There is no quick, reliable way to approach Connections like there is with Wordle, since Connections isn’t algorithmic. However, there are a few things to keep in mind that can help.


  1. Look for similar parts of speech. Are some words verbs and others nouns? Are some adjectives? Try mentally grouping them based on those categories and see if any other patterns jump out at you.
  2. Are the words synonyms? Sometimes categories will just be synonyms for a phrase, or very close to synonyms. Don’t rely too closely on this, though. Occasionally, Connections will deliberately throw in words that are sometimes synonyms to mislead you.

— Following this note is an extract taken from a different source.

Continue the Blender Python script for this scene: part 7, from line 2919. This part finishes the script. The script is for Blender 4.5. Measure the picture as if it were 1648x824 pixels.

  3. Try saying the words. Sometimes, saying the words helps. One puzzle we saw included the words go, rate, faster, clip, pace, speed, move, commute, and hurry—all of which are obviously related to the idea of motion. However, when you say them, it becomes a little more obvious that only four (go, move, hurry, faster) are things you’d actually say to prompt someone to get moving.
  4. Expect the red herring. Connections usually has words that could be plausibly, yet incorrectly, grouped together. Take the words Bud, Corona, and Light, as an example. You might instinctively see those three words together and assume they’re lumped together in a category related to beer—but they weren’t.
  5. Look for distinct words. If a word on your board doesn’t have multiple meanings or can really only be used in one context, try using that word as the basis for a category.


If you didn’t solve this one, don’t feel too bad—there’s always tomorrow! And those words may align with a topic you’re interested in, giving you a leg up on the competition.